More than 150 works from four decades trace the development of a visual language that emerged from resistance, radical artistic empowerment and collective creativity. The exhibition explores the different dimensions of freedom, from artistic practice to political and social engagement to spiritual innovation.
The encounter between Else Alfelt and Carl-Henning Pedersen marked the beginning of an intense artistic and personal partnership. Both turned against academic traditions early on and joined the avant-garde artist groups Høst and Helhesten, which actively opposed Nazi ideology during the German occupation of Denmark and showed solidarity with the ostracized positions of so-called “degenerate art.”
In 1948, both artists became part of the international CoBrA movement, which, in the wake of the traumas of World War II, advocated art that transcended social and academic constraints. As a founding member, Pedersen had a lasting influence on the movement with his gestural, expressive style, which was influenced by Northern mythology, folklore, and children's drawings. Alfelt, on the other hand, remained true to her own visual and formal language. Her works translate nature, spirituality, and cosmic ideas into reduced and crystalline pictorial spaces of mountains, moons, and suns that deliberately differed from the aesthetics of CoBrA.
For decades, Alfelt's work remained in the shadow of her male colleagues. Recurring sexist attributions and structural exclusion exemplify the precarious position of female artists within the supposedly progressive and avant-garde networks of post-war modernism.
This makes the couple's artistic relationship, which was characterized by mutual influence and support, all the more significant today. Pedersen repeatedly emphasized Alfelts' fundamental role in his own turn to the visual arts. International stays in Iceland, Italy, India, and Japan, among other places, broadened their range of motifs and led to continuous formal and thematic transformations. The exhibition concludes with Pedersen's late work, which, after Alfelt's death, drew on this artistic connection for more than three decades while also reflecting on it.

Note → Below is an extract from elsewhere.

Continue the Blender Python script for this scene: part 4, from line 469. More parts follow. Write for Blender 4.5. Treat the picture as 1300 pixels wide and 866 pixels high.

The exhibition is of particular historical and cultural significance for the Kunsthalle St. Annen. With its focus on German and Scandinavian postwar art and its geographical location in the German-Danish border region, the presentation also sees itself as an expression of the historical and cultural intertwining of both countries. The exhibition thus also becomes a statement for cross-border cultural cooperation, an idea that is deeply rooted in the work of both artists.
The first large-scale international retrospective was developed in collaboration with the Carl-Henning Pedersen Foundation, its chairman Finn Poulsen, the former director of the ARKEN Museum Christian Gether, and the Institute for Cultural Exchange.
Accompanying the exhibition is a multifaceted educational program that views the exhibition as an open space for thought and experience. Multilingual tours, workshops, and participatory formats in the exhibition are designed to break down barriers and open up new perspectives on questions of freedom, creativity, and collective practice.